Thanks for everyone's responses - it's good to know that I seem to be on the right track mechanically.

I'll keep in mind Atgxtg's prices, but I think Morien's are a a bit closer to what will work functionally in the game.

My prices were for a larger book that was good enough to give a die roll modifier, and represents hundreds of pages, and so aren't really that far off from Morien's. So at 5d per page, a 100 page book would cost around £2.

59 minutes ago, SaxBasilisk said:

(I'm also curious as to what assumptions as to page size lie behind the book copying prices...)

Well the base prices are in the Price Lists in Pendragon. Namely 5d per page or 25d if illuminated. We can probably break that down a bit:


  • Historically, it seems that about a third of the price of a book was the cost of the parchment. Lets assume quills , ink, leather for the cover, candles and other materials raise the total material cost up to about 40-50%, or about 2-2½d/day
  • Now per Book of the Entourage, Estate and elsewhere a Clerk costs  £1 per year to keep on the payroll, or 20d per month. Let's assume that said clerk actually only gets to copy stuff about 20 days per month, too, as he'd have other duties to perform, plus he wouldn't be copying on Sundays or holidays (and in the Middle Ages ages they observed a lot more holidays than today).But this is the cost to keep him on permanent staff, so hiring him out for just a job would probably be around twice that, esepcially if he had to drop whatever else he was doing to copy that document immediately, so 2d per day

This gets us up to 4-4½d/day, and we can assume that the reaming ½d-1d is either spent on rework (fixing errors or re-copying pages that get ink spilled on them, etc.), transportation (delivering the books), or is kept either as profit by the church or to offset the expense of times where no one ends up paying for the copy. Or maybe it was just a markup on the upper classes. Nobles always ended up paying more for things. So that's about a 10-20% markup.

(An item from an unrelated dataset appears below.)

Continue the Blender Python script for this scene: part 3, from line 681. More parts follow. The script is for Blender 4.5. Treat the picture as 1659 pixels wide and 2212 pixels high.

Note that this assumes the clerk can copy a single page per day, and I think a scribe could actually do 4 or 5 pages per day, so that would increase the profit margin by 1-1½d or so per day, but that assumes that the clerk is kept constantly busy, rather than waiting for customers.

Now with Illuminated works require more types of ink, in more colors, and use a greater quantity (so increased material costs),  take more time to produce (about 1 page per day was the upper limit), and probably require someone with some artistic talent  to draw the illumination, as well as being able to read and write (so probably twice the pay).  Also, as illuminated works would take longer to produce, there is more of of an upfront expense, a greater risk of not getting paid (the knight dies before the book is finished),  and the greater time investiture presents the clerk from doing other jobs. He cano illuminate one book instead of copying four or five books. Which means other customers either have to wait, go elsewhere (lost customers), or that the church must maintain extra clerks to cover such "lesser" assignments. So the illuminated stuff probably has a higher markup. Say 20-40%. 


At least that is how it looks like it would break down, in game terms.